Is it possible to shorten the solution for this 2014 RMO question?

I was solving a question from the Regional Math Olympiad (RMO) 2014.

Find all positive real numbers $x,y,z$ such that

$$2x-2y+\frac1z=\frac1{2014},\quad2y-2z+\frac1x=\frac1{2014},\quad2z-2x+\frac1y=\frac1{2014}$$


Here's my solution:

These expressions are cyclic. Therefore all solution sets must be unordered. This implies that $x=y=z$.
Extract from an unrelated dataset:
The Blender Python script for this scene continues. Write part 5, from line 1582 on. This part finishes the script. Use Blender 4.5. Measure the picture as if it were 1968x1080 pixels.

Thus, $x=2014$ and the solution is

$$x=2014\quad y=2014\quad z=2014$$


Here's the official solution:

Adding the three equations, we get $$\frac1x+\frac1y+\frac1z=\frac3{2014}$$

We can also write them as $$2xz-2yz+1=\frac z{2014},\quad2xy-2xz+1=\frac x{2014},\quad2yz-2xy+1=\frac y{2014}$$

Adding these, we get $$x+y+z=3\times2014$$

Therefore, $$\left(\frac1x+\frac1y+\frac1z\right)(x+y+z)=9$$

Using $\text{AM-GM}$ inequality, we therefore obtain $$9=\left(\frac1x+\frac1y+\frac1z\right)(x+y+z)\ge9\times(xyz)^{\frac13}\left({1\over xyz}\right)^{\frac13}=9$$

Hence equality holds and we conclude that $x=y=z$.

Thus we conclude $$x=2014\quad y=2014\quad z=2014$$


What I wonder is if there is something wrong with my approach. If yes, what is it? If no, then why is the official solution so long winded?


Consider the system of equations

$xy + z = 1, \quad yz + x = 1, \quad zx + y = 1$

These equations are related by cyclic permutations of $(x,y,z)$, but they are satisified by $(1,1,0)$ (and its cyclic permutations) when $x$, $y$ and $z$ are not all equal.

There are also solutions where $x=y=z=\frac{\pm \sqrt{5}-1}{2}$, but these are not the only solutions.


As Mohammad Riazi-Kermani and gandalf61 show, you cannot conclude $x=y=z$ simply from the cyclic invariance of the system of equations. However, in this case you can make a simple argument that starts with an observation based on cyclic invariance, namely that you may as well assume $x\ge y,z$ (i.e., cycle through $(x,y,z)$, $(y,z,x)$ and $(z,x,y)$ and pick the one that starts with the largest of the three numbers).

If $x\ge y,z$, then $2x-2y\ge0$ while $2z-2x\le0$, so that

$${1\over2014}=2x-2y+{1\over z}\ge{1\over z}\implies z\ge2014$$

and

$${1\over2014}=2z-2x+{1\over y}\le{1\over y}\implies 2014\ge y$$

so we now have $x\ge z\ge 2014\ge y$. But this now tells us $2y-2z\le0$, so that

$${1\over2014}=2y-2z+{1\over x}\le{1\over x}\implies2014\ge x$$

so we now have $2014\ge x\ge z\ge 2014\ge y$, from which we see $x=z=2014\ge y$. The final equality, $2014=y$, comes by sustituting $x=z=2014$ into any of the three equations.

Note, the implication ${1\over2014}\ge{1\over z}\implies z\ge2014$ requires the assumption $z\gt0$.


The equations being cyclic does not necessarily mean the variables are equal.

For example $$ x+y+z=6\\x^2+y^2+z^2=14\\x^3+y^3+z^3=36$$ Solutions are not equal. $$x=1, y=2,z=3$$ is one solutions set.


The general cyclic system is $$ f(x,y,z)=f(y,z,x)=f(z,x,y)=0$$ with some function $f$. There is not the slightest reason to assume that $f(42,\pi,e)\ne 0$.